A diner set. A young Black waitress in a yellow uniform stands next to a Black man seated at a table in the forefroung. We see three other Black men behind them; one in a booth on the left, a younger Black man standing by the register, and a man behind the register.
Two Trains Running at Court Theatre Credit: Michael Brosilow

This is an impeccable production of a play whose weaknesses outweigh its considerable strengths. It’s the 1960s episode of August Wilson’s Pittsburgh Cycle, tracing a century of life in the African American Hill District, and urban renewal shadows everything. (Jack Magaw’s set presents this vividly.) The diner where the play takes place is nearly empty of customers but remains the community center for half a dozen men, each with his own fixed idea of how to get happy or rich or out of there. Their monologues suggest that the title’s “two trains” represent the material and spiritual worlds—the latter indomitable, while the former ebbs and flows in a pattern no one can understand.

Two Trains Running
Through 6/12: Wed-Fri 7:30 PM, Sat-Sun 2 and 7:30 PM; Court Theatre, 5535 S. Ellis, 773-753-4472, courttheatre.org, $37.50-$84.

So far, so fine. But as Chekhov says, if you bring a gun onstage in act one, you have to shoot it in act two. So Wilson’s decision to supply one character with an enormous gasoline can during a conversation about fire insurance seems ill-judged, unless this is a prose poem rather than a play. The happy ending is unearned. And the one woman (waitress Risa, played by Kierra Bunch) gets nothing to do and little to say: mostly she’s talked about instead of talking.  

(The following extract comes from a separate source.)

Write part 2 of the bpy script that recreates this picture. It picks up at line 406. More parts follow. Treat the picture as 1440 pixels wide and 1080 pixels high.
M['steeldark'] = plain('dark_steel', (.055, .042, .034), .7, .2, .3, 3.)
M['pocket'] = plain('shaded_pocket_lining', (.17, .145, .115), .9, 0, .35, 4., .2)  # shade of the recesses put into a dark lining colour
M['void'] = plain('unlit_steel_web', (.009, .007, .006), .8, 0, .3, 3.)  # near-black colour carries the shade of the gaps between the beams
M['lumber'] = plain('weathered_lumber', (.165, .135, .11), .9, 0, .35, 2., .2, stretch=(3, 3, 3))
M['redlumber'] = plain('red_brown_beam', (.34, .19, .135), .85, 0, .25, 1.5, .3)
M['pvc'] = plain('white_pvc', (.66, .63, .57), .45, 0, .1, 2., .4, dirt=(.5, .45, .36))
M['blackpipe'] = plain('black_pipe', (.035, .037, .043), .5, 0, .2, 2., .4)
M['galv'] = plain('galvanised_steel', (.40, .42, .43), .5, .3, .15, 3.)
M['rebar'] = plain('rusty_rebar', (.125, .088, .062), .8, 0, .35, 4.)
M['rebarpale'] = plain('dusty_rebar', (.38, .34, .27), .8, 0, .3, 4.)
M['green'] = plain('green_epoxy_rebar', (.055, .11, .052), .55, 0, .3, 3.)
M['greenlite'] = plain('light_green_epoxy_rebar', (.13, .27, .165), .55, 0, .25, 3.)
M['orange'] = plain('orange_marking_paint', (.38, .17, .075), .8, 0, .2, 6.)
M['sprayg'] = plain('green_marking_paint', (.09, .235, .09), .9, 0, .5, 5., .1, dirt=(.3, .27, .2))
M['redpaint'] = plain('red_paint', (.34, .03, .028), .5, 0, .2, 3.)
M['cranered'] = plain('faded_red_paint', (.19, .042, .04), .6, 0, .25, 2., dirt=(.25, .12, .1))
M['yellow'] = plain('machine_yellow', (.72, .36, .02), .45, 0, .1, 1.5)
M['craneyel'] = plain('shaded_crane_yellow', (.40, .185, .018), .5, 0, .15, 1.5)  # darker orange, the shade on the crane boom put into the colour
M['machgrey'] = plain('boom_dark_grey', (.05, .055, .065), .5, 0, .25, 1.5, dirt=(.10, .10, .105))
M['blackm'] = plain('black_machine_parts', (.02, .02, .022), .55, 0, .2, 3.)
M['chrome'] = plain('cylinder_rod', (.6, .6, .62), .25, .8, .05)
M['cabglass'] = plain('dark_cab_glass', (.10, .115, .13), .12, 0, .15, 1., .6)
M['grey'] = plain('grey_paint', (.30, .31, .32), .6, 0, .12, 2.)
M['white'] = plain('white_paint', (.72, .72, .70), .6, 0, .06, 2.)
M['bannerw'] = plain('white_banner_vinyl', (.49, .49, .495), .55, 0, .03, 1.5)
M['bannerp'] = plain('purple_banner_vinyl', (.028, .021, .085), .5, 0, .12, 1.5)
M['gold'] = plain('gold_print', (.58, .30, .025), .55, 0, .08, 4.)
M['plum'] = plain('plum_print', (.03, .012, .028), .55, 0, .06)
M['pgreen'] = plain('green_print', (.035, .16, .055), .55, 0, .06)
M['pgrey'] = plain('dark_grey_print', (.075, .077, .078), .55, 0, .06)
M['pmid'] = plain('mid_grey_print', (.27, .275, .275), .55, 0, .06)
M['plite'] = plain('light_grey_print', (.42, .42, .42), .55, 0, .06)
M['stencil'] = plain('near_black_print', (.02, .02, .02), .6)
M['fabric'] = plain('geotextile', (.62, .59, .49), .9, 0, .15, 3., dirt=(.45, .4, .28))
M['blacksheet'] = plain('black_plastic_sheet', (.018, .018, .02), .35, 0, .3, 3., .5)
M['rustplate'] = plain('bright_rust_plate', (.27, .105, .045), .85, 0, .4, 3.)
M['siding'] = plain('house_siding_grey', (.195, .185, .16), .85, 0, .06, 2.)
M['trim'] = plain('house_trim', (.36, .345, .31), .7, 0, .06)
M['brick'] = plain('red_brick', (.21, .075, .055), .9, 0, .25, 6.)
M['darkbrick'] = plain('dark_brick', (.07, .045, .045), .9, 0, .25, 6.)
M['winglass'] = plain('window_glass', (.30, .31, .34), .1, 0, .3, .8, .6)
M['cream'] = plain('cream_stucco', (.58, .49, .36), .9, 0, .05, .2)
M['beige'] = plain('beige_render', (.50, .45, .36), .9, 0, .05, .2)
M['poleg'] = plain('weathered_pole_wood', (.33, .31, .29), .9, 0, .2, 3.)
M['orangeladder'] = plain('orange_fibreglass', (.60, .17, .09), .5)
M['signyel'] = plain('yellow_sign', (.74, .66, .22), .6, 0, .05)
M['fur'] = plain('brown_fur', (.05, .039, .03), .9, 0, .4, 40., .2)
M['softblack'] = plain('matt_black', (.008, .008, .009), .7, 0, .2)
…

But nothing can undermine the ensemble’s superb work under Ron OJ Parson’s sensitive direction. A.C. Smith and Alfred H. Wilson, two of Chicago’s foremost interpreters of the playwright’s work, handle the famously iterative dialogue with their trademark fluency. They are first among equals in a cast which wears its awesome skill lightly. But special laurels for Joseph Primes, who manages to make two lines of dialogue endlessly repeated into an entire life story.